There is no time to put what I am going to say in context, I shall just fire off words of advice at the Minister and hope that he takes them. First, he should not abolish NOMS but allow it to evolve. When you make big reconstructions in places such as the NHS and schools it takes a couple of years for the system to stabilise, for everyone to know what they are doing and for it to become easy to work with again. Prisons just do not have that resilience. There are no populations of qualified professionals such as doctors and head teachers around to bring a system back to normal quickly. It has taken five plus years for NOMS to settle down. It has at last got some degree of stability. Parts of it work very well but there are elements of extreme waste and misallocation, which I am sure this Government will take a knife to. But, for goodness’ sake, allow the structure to evolve rather than shake everything up again, which will make it impossible for other people to work with it. We must also look carefully at this election mantra of payment by results. The only people who can stand that are big commercial organisations. How can little charities, focusing on one part of the problem, ever live under that sort of structure? You will lose an awful lot of good work if you make that the centre of what you are doing.

Secondly, take a lesson from schools and make governors and management teams stay a decent length of time. What would you think of a school which changed its headmaster every 18 months or two years? You would never send a child there, and quite right too. It takes time for a governor to get to grips with a prison. They need to be there five or seven years to make prison somewhere where the governor is the governing influence rather than the bureaucrat in the middle of tick-boxes and targets. You have to learn more from schools than that. You have to support and find ways to involve governors stuck in prisons in outside things, but for goodness’ sake leave them in charge of prisons. The Prison Service could take a lesson from Teach First. Having really high-quality people in a profession makes an enormous difference. You cannot easily take people straight out of university or school into the Prison Service; they need to spend a bit of time in the world first. There has always been a connection with the services and a good flow of people between the services and the Prison Service. There is no reason why that cannot be made into something much more formal whereby we take the best people coming out of the Army, train them up and support them and get a really high-quality cadre into the Prison Service, making it something which people look up to, as they should.

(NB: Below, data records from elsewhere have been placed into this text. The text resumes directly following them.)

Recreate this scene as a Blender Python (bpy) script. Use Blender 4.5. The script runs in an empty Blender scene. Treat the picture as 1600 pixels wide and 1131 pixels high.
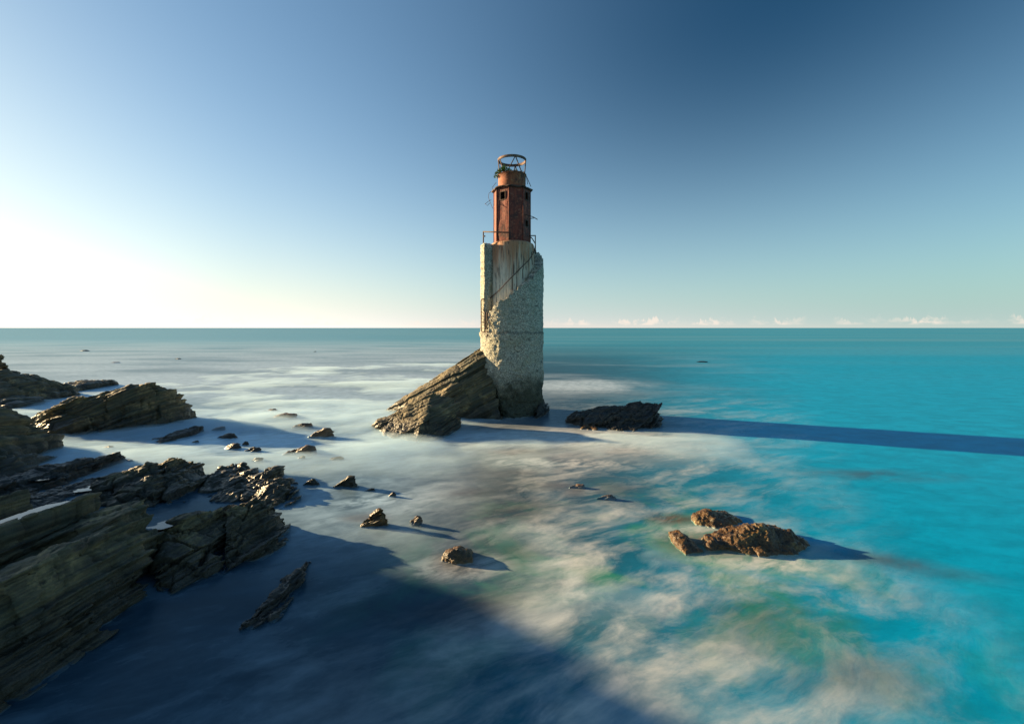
import bpy, bmesh, math, random
import numpy as np
from mathutils import Vector
R = math.radians
S = bpy.context.scene

# ------------------------------------------------------------------ camera
F_PX, CAM_H = 711.0, 5.0
cam = bpy.data.cameras.new('camera'); camo = bpy.data.objects.new('camera', cam)
S.collection.objects.link(camo)
camo.location = (0, 0, CAM_H); camo.rotation_euler = (R(90), 0, 0)
cam.sensor_width = 36; cam.lens = 36*F_PX/1600
cam.shift_y = -53.2/1600
cam.clip_start = 0.1; cam.clip_end = 200000
S.camera = camo

# ------------------------------------------------------------------ light
SUN_AZ, SUN_EL = -70.0, 11.0            # azimuth from +Y towards +X
W = bpy.data.worlds.new('World'); S.world = W; W.use_nodes = True
sl = bpy.data.lights.new('sun', 'SUN'); so = bpy.data.objects.new('sun', sl); S.collection.objects.link(so)
sd = Vector((math.sin(R(SUN_AZ))*math.cos(R(SUN_EL)), math.cos(R(SUN_AZ))*math.cos(R(SUN_EL)), math.sin(R(SUN_EL))))
so.rotation_euler = sd.to_track_quat('Z', 'Y').to_euler(); so.location = sd*50
sl.energy = 5.0; sl.angle = R(0.7); sl.color = (1.0, 0.73, 0.40)
S.view_settings.view_transform = 'Standard'; S.view_settings.look = 'None'
S.view_settings.exposure = 1.62; S.view_settings.gamma = 1
S.cycles.use_denoising = True
S.cycles.max_bounces = 8; S.cycles.volume_bounces = 3; S.cycles.diffuse_bounces = 3; S.cycles.glossy_bounces = 3
S.cycles.caustics_reflective = False; S.cycles.caustics_refractive = False

# ------------------------------------------------------------------ node helper
class NT:
    def __init__(s, nt): s.nt = nt
    def new(s, t, **kw):
        n = s.nt.nodes.new(t)
        for k, v in kw.items(): setattr(n, k, v)
        return n
    def put(s, sock, v):
        if v is None: return
        if isinstance(v, bpy.types.NodeSocket): s.nt.links.new(v, sock)
        elif isinstance(v, (tuple, list)) and len(v) == 3 and sock.type == 'RGBA': sock.default_value = (*v, 1)
        else: sock.default_value = v
    def m(s, op, a, b=None, c=None, clamp=False):
        n = s.new('ShaderNodeMath', operation=op, use_clamp=clamp)
        for i, v in enumerate((a, b, c)): s.put(n.inputs[i], v)
        return n.outputs[0]
    def add(s, a, b): return s.m('ADD', a, b)
    def mul(s, a, b): return s.m('MULTIPLY', a, b)
    def sub(s, a, b): return s.m('SUBTRACT', a, b)
    def v(s, op, a, b=None):
        n = s.new('ShaderNodeVectorMath', operation=op)
        s.put(n.inputs[0], a)
        if op == 'SCALE': s.put(n.inputs[3], b)
        else: s.put(n.inputs[1], b)
        return n.outputs['Value'] if op in ('DOT_PRODUCT', 'LENGTH') else n.outputs[0]
    def comb(s, x, y, z):
        n = s.new('ShaderNodeCombineXYZ')
        for i, q in enumerate((x, y, z)): s.put(n.inputs[i], q)
        return n.outputs[0]
    def sep(s, vec):
        n = s.new('ShaderNodeSeparateXYZ'); s.put(n.inputs[0], vec); return n.outputs
    def noise(s, vec, scale, detail=4, rough=0.5, dist=0.0):
        n = s.new('ShaderNodeTexNoise'); s.put(n.inputs['Vector'], vec)
        n.inputs['Scale'].default_value = scale; n.inputs['Detail'].default_value = detail
        n.inputs['Roughness'].default_value = rough; n.inputs['Distortion'].default_value = dist
        return n.outputs['Fac']
    def vor(s, vec, scale, feature='F1', out='Distance', rnd=1.0):
        n = s.new('ShaderNodeTexVoronoi', feature=feature); s.put(n.inputs['Vector'], vec)
        n.inputs['Scale'].default_value = scale; n.inputs['Randomness'].default_value = rnd
        return n.outputs[out]
    def ss(s, x, a, b, lo=0.0, hi=1.0, kind='SMOOTHSTEP'):
        n = s.new('ShaderNodeMapRange', interpolation_type=kind); n.clamp = True
        s.put(n.inputs['Value'], x)
        if a > b: a, b, lo, hi = b, a, hi, lo
        n.inputs['From Min'].default_value = a; n.inputs['From Max'].default_value = b
        n.inputs['To Min'].default_value = lo; n.inputs['To Max'].default_value = hi
        return n.outputs[0]
    def mix(s, f, a, b, blend='MIX'):
        n = s.new('ShaderNodeMix', data_type='RGBA', blend_type=blend)
        s.put(n.inputs[0], f); s.put(n.inputs[6], a); s.put(n.inputs[7], b)
        return n.outputs[2]
    def bump(s, h, strength, dist, normal=None):
        n = s.new('ShaderNodeBump'); s.put(n.inputs['Height'], h)
        n.inputs['Strength'].default_value = strength; n.inputs['Distance'].default_value = dist
        if normal is not None: s.put(n.inputs['Normal'], normal)
        return n.outputs[0]
    def pos(s): return s.new('ShaderNodeNewGeometry').outputs['Position']

def mat(name):
    m = bpy.data.materials.new(name); m.use_nodes = True
    t = m.node_tree; b = t.nodes['Principled BSDF']
    return m, NT(t), b, t.nodes['Material Output']

# ------------------------------------------------------------------ sky
wt = W.node_tree; N = NT(wt); bg = wt.nodes['Background']
sky = N.new('ShaderNodeTexSky', sky_type='NISHITA'); sky.sun_disc = False
sky.sun_elevation = R(SUN_EL); sky.sun_rotation = R(SUN_AZ)
sky.altitude = 0; sky.air_density = 1.0; sky.dust_density = 0.6; sky.ozone_density = 2.5
dirv = N.new('ShaderNodeTexCoord').outputs['Generated']
dx, dy, dz = N.sep(dirv)
cs = N.v('DOT_PRODUCT', dirv, tuple(sd))
# the glare round the sun rolls off instead of burning out
c0 = sky.outputs[0]
lum = N.v('DOT_PRODUCT', c0, (0.25, 0.6, 0.15))
skyc = N.v('SCALE', c0, N.m('DIVIDE', 1.0, N.add(1.0, N.m('DIVIDE', lum, 8.5))))
skyc = N.v('MULTIPLY', skyc, (0.91, 1.01, 0.97))
# deep polarised blue a quarter turn from the sun
pol = N.mul(N.m('POWER', N.m('SUBTRACT', 1.0, N.mul(cs, cs), clamp=True), 1.6), N.ss(dz, 0.02, 0.55))
pol = N.mul(pol, N.ss(cs, 0.75, -0.1, 0.35, 1.0))
skyc = N.mix(pol, skyc, N.v('MULTIPLY', skyc, (0.10, 0.29, 0.40)))
# pale band of moist air low over the sea, warm towards the sun and aqua away from it
low = N.mix(N.ss(cs, -0.40, 0.36, kind='LINEAR'), (1.45, 2.5, 2.65), (2.5, 3.15, 3.45))
low = N.mix(N.ss(cs, 0.36, 0.74, kind='LINEAR'), low, (4.6, 4.5, 4.3))
low = N.mix(N.ss(cs, 0.74, 0.95), low, (6.6, 6.2, 5.6))
hz = N.m('POWER', 2.718, N.mul(N.m('ABSOLUTE', dz), -7.5))
skyc = N.mix(N.mul(hz, 0.9), skyc, low)
hp_ = N.m('POWER', 2.718, N.mul(N.m('ABSOLUTE', dz), -42.0))
skyc = N.mix(N.mul(hp_, 0.75), skyc, N.mix(N.ss(cs, 0.3, 0.75), N.mix(N.ss(cs, -0.45, 0.3), (2.7, 2.85, 2.5), (4.0, 3.45, 2.95)), (5.3, 4.9, 4.3)))
# low bank of small cumulus along the horizon
az = N.m('ARCTAN2', dx, dy)
cv = N.comb(N.mul(az, 42.0), N.mul(dz, 90.0), 0.0)
cn = N.noise(cv, 1.0, 6, 0.6, 0.1)
gate = N.noise(N.comb(N.mul(az, 9.0), 0.0, 3.0), 1.0, 2, 0.5)
topz = N.add(0.010, N.mul(N.ss(N.noise(N.comb(N.mul(az, 38.0), 0.0, 7.0), 1.0, 5, 0.7), 0.35, 0.72), 0.022))
band = N.mul(N.ss(dz, 0.004, 0.008), N.ss(N.sub(topz, dz), 0.0, 0.005))
cl = N.mul(N.mul(N.ss(cn, 0.40, 0.58), N.ss(gate, 0.42, 0.60)), band)
cl = N.mul(cl, N.ss(az, -0.3, 0.15, 0.45, 1.0))
skyc = N.mix(N.mul(cl, 0.6), skyc, (4.6, 3.8, 3.2))
N.put(bg.inputs['Color'], skyc); bg.inputs['Strength'].default_value = 0.078

# ------------------------------------------------------------------ helpers
def link(o, parent=None):
    S.collection.objects.link(o)
    if parent: o.parent = parent
    return o
def tag(o, label=None, cat=None, group=None, kind=None):
    for k, v in (('label', label), ('category', cat), ('group', group), ('kind', kind)):
        if v: o[k] = v
    return o
def mesh_obj(name, verts, faces, m, parent=None, smooth=True, loc=(0, 0, 0)):
    me = bpy.data.meshes.new(name)
    me.from_pydata([tuple(v) for v in verts], [], [tuple(f) for f in faces]); me.update()
    if smooth: me.polygons.foreach_set('use_smooth', [True]*len(me.polygons))
    me.materials.append(m)
    o = bpy.data.objects.new(name, me); o.location = loc
    return link(o, parent)
def bm_obj(name, bm, m, parent=None, smooth=False):
    bmesh.ops.recalc_face_normals(bm, faces=bm.faces[:])
    me = bpy.data.meshes.new(name); bm.to_mesh(me); bm.free()
    if smooth: me.polygons.foreach_set('use_smooth', [True]*len(me.polygons))
    me.materials.append(m)
    return link(bpy.data.objects.new(name, me), parent)

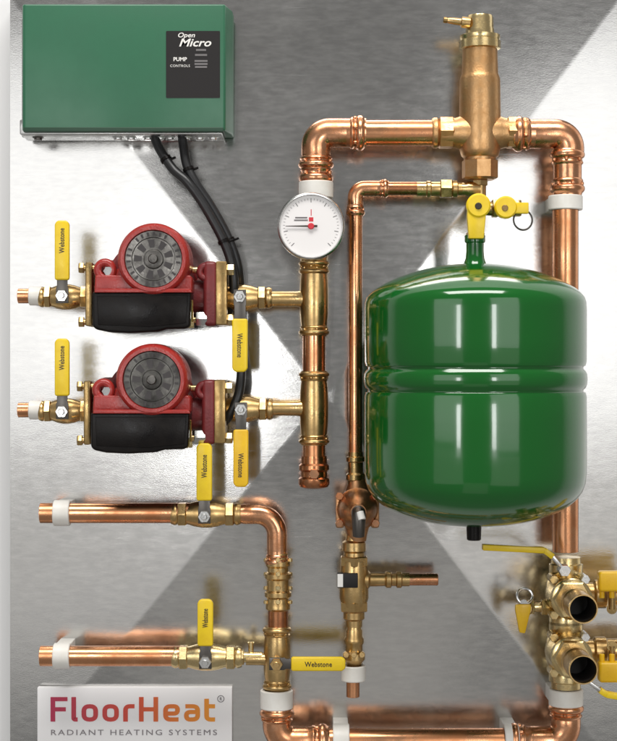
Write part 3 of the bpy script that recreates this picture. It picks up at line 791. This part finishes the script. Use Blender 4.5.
def stroke(mb, pts, o, wd, closed=False):
    """flat letter stroke of constant width along rounded corners, raised a fraction of a millimetre"""
    L = []; R_ = []; n = len(pts)
    for i in range(n):
        p = Vector(pts[i]).to_2d(); pa = Vector(pts[(i-1) % n if closed else max(i-1,0)]).to_2d(); pb = Vector(pts[(i+1) % n if closed else min(i+1,n-1)]).to_2d()
        d1 = (p-pa).normalized() if (p-pa).length > 1e-6 else (pb-p).normalized()
        d2 = (pb-p).normalized() if (pb-p).length > 1e-6 else d1
        nn = Vector((-(d1.y+d2.y), d1.x+d2.x)).normalized(); k = 1/max(0.4, nn.dot(Vector((-d1.y,d1.x))))
        L.append(p + nn*wd/2*k); R_.append(p - nn*wd/2*k)
    bm = mb.bm
    mk = lambda q, h: bm.verts.new(o + X*q.x + Z*q.y + F*h)
    l0=[mk(q,0) for q in L]; l1=[mk(q,0.35) for q in L]; r0=[mk(q,0) for q in R_]; r1=[mk(q,0.35) for q in R_]
    for i in range(n if closed else n-1):
        j=(i+1)%n
        bm.faces.new((l1[i],l1[j],r1[j],r1[i])); bm.faces.new((l0[i],l0[j],l1[j],l1[i])); bm.faces.new((r0[i],r0[j],r1[j],r1[i]))
    if not closed:
        for i in (0,n-1): bm.faces.new((l0[i],l1[i],r1[i],r0[i]))
def rnd_path(pts, r, closed=False):
    out = []; n = len(pts)
    for i in range(n):
        if r == 0 or (not closed and i in (0, n-1)): out.append(pts[i]); continue
        a = Vector((*pts[i-1],)); p = Vector((*pts[i],)); c = Vector((*pts[(i+1)%n],))
        r1 = min(r, (a-p).length*0.49, (c-p).length*0.49)
        q0 = p + (a-p).normalized()*r1; q1 = p + (c-p).normalized()*r1
        for k in range(6):
            t_ = k/5; out.append(tuple(q0*(1-t_)**2 + p*2*t_*(1-t_) + q1*t_*t_))
    return out
bx, bz = P(50.5,0,14).x, P(0,721.5,14).z; CH = P(0,697,14).z - bz; xh = 17.2; sw = 4.1; hs = sw/2
def letter(paths, x):
    for pts, r, cl in paths:
        stroke(mb, rnd_path([(x+a, z) for a, z in pts], r, cl), Vector((bx,-14.1,bz)), sw, cl)
letter([([(hs,0),(hs,CH-hs),(15,CH-hs)],0,False),([(hs*2,CH*0.5),(13.5,CH*0.5)],0,False)], 0)
letter([([(hs,CH),(hs,hs),(5.5,hs)],3,False)], 18.5)
O_ = [([(hs,hs),(14.6-hs,hs),(14.6-hs,xh-hs),(hs,xh-hs)],5,True)]
letter(O_, 27.5); letter(O_, 46)
letter([([(hs,0),(hs,xh-hs),(10,xh-hs)],5,False)], 64.5)
letter([([(hs,0),(hs,CH)],0,False),([(17-hs,0),(17-hs,CH)],0,False),([(hs*2,CH*0.5),(17-2*hs,CH*0.5)],0,False)], 78.5)
letter([([(13.6,hs),(hs,hs),(hs,xh-hs),(14.8-hs,xh-hs),(14.8-hs,xh*0.46),(2*hs,xh*0.46)],4.5,False)], 100)
letter([([(1.2,xh-hs),(14.2-hs,xh-hs),(14.2-hs,hs),(hs,hs),(hs,xh*0.55),(14.2-2*hs,xh*0.55)],4.5,False)], 118.5)
letter([([(hs,CH*0.93),(hs,hs),(9.5,hs)],4,False),([(hs*2,xh-hs),(9.5,xh-hs)],0,False)], 136.5)
kx = (P(215,0,14).x-bx)/(146)
for v in mb.bm.verts: v.co.x = bx + (v.co.x-bx)*kx
part('brand_lettering', mb, M['gradient'], t)
mb = MB(); mb.text('R', P(220.8,700.4,14.3), 4.4, 0.15, 0.05); mb.torus(P(220.8,698.8,14.3), F, 3.2, 0.35, 24, 6); part('trade_mark', mb, M['printgrey'], t)
mb = MB(); mb.text('RADIANT HEATING SYSTEMS', P(133,735,14.3), 7.6, 0.15, 0.0, spacing=1.3)
xs = [v.co.x for v in mb.bm.verts]; a0, a1 = P(51,0,14).x, P(217,0,14).x
for v in mb.bm.verts: v.co.x = a0 + (v.co.x-min(xs))/(max(xs)-min(xs))*(a1-a0)
part('tagline_lettering', mb, M['printgrey'], t)

# ------------------------------------------------------------------ lamps, world, camera
def area(name, px, py, d, w, h, L, target, col=(1,1,1)):
    li = bpy.data.lights.new(name, 'AREA'); li.shape = 'RECTANGLE'; li.size = w*U; li.size_y = h*U
    li.energy = L*math.pi*(w*U)*(h*U); li.color = col
    o = bpy.data.objects.new(name, li); COL.objects.link(o)
    o.location = Vector(((px-CX)*U, -d*U, (CY-py)*U))
    tv = Vector(((target[0]-CX)*U, -target[2]*U, (CY-target[1])*U))
    o.rotation_euler = (tv - o.location).to_track_quat('-Z', 'Y').to_euler()
    return o
area('left_softbox', -440, 110, 1500, 830, 800, 1.6, (300,370,0))
area('left_strip_light', -75, 320, 1470, 100, 380, 12.0, (300,400,0))
area('right_strip_light', 765, 320, 1470, 100, 380, 12.0, (320,400,0))
area('right_softbox', 1075, 85, 1500, 760, 890, 1.7, (320,370,0))
area('added_overhead_fill', 320, -1700, 1100, 1800, 700, 14.0, (320,370,0), (1,0.98,0.95))  # added fill without a known source; brightens whites outside the panel's mirror angle
area('added_low_left_fill', -430, 760, 1500, 880, 480, 0.47, (300,370,0), (1,0.98,0.95))  # added lamp, no known source; lifts the lower part of the left facet
area('added_low_right_fill', 1080, 780, 1500, 780, 480, 0.52, (320,370,0), (1,0.97,0.92))  # added lamp that sets the right facet's lower part apart from the bottom one
area('added_low_fill', 330, 1180, 1450, 620, 640, 0.22, (320,370,0), (1,0.95,0.88))  # added fill from below, only to lighten the bottom facet
w = bpy.data.worlds.new('World'); S.world = w; w.use_nodes = True
bg = w.node_tree.nodes['Background']; bg.inputs['Color'].default_value = (1,0.985,0.96,1); bg.inputs['Strength'].default_value = 0.24

cam = bpy.data.cameras.new('camera'); co = bpy.data.objects.new('camera', cam); COL.objects.link(co)
co.location = (0, -DC*U, 0); co.rotation_euler = (math.radians(90), 0, 0)
cam.sensor_fit = 'VERTICAL'; cam.sensor_height = 24; cam.lens = 24*DC/741.0; cam.clip_end = 100; cam.clip_start = 0.01
S.camera = co
S.view_settings.view_transform = 'Standard'; S.view_settings.look = 'None'; S.view_settings.exposure = 0; S.view_settings.gamma = 1
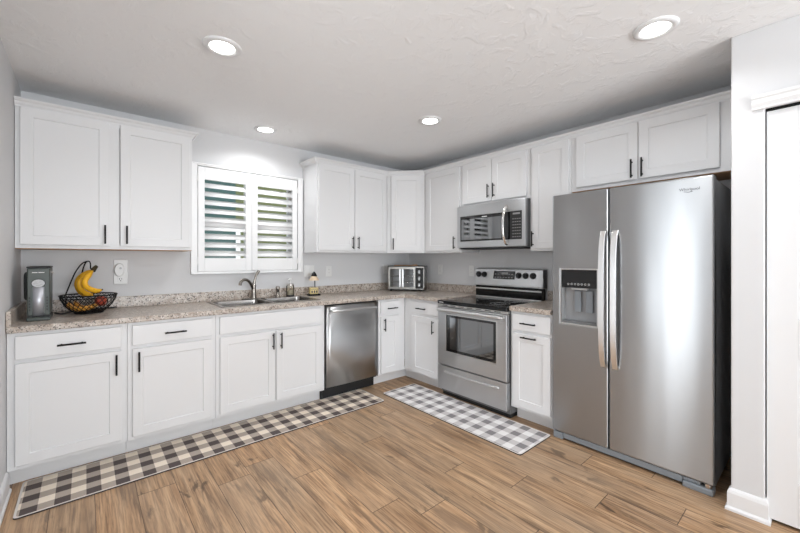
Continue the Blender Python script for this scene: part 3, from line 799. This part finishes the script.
for x in (.145, .222): MB().box(x, x+.045, -.606, -.597, .92, 1.07).build('dispenser_paddle', 'midgrey', ldo, bevel=.003)
MB().box(.072, .300, -.640, -.584, .8475, .857).build('drip_tray', 'darkgrey', ldo, bevel=.002)
def fr_handle(parent, x0, x1, name='handle'):
    zs = [.585+(1.472-.585)*k/24 for k in range(25)]; m = MB(); vs = []
    for k, z in enumerate(zs):
        u = k/24; yo = -.655-.044*(1-(2*u-1)**4)**.8; t_ = .016
        vs += [(x0, yo, z), (x1, yo, z), (x1, yo+t_, z), (x0, yo+t_, z)]
    fs = [(3, 2, 1, 0), (96, 97, 98, 99)]
    for k in range(24):
        for j in range(4): fs.append((k*4+j, k*4+(j+1) % 4, k*4+4+(j+1) % 4, k*4+4+j))
    m.add(vs, fs)
    for z in (.585, 1.452): m.box(x0+.003, x1-.003, -.655, -.6405, z, z+.02)
    return m.build(name, 'handle_pale', parent, bevel=.003)
fr_handle(ldo, .333, .366); fr_handle(rdo, .403, .437)
text_mesh('brand_lettering', 'Whirlpool', .0225, 'darkmark', rdo, (.795, -.6402, 1.680), (PI/2, 0, 0))
MB().tube([(.770, -.6405, 1.668), (.79, -.6405, 1.664), (.81, -.6405, 1.667)], .0012, 6).build('brand_swoosh', 'darkmark', rdo)
# base grille with hinge brackets
MB().box(.072, W-.142, -.626, -.57, .014, .053).build('base_grille', 'midgrey', fg_, bevel=.004)
MB().box(.002, .07, -.632, -.57, .0, .050).build('hinge_bracket', 'midgrey', fg_, bevel=.008)
MB().box(W-.14, W-.004, -.640, -.57, .0, .034).box(W-.14, W-.06, -.628, -.57, .034, .054).build('hinge_bracket', 'midgrey', fg_, bevel=.006)
MB().cyl((W-.03, -.615, .036), (W-.03, -.615, .0575), .018, n=16).build('hinge_pin', 'chrome', fg_)
MB().box(.02, W-.02, -.60, -.04, .0, .0175).build('feet_block', 'blackplastic', fg_)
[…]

Ministers have set out on a 25-year journey. This is real long-term stuff. The Secretary of State for Justice should be there for the full five years of the Government. The Prisons Minister should be there for the full five years of the Government. If you have rotating Ministers all the time, it is terribly difficult to keep long-term objectives in mind. Your job as Ministers is to take the flak and to stand up there while the Daily Mail throws stuff at you. Things go wrong in prisons. You must have the courage of knowing that you are not risking your next promotion by getting some little thing wrong and running for cover, as Ministers have done so often in the past 15 years. We want to see courage and commitment right at the top.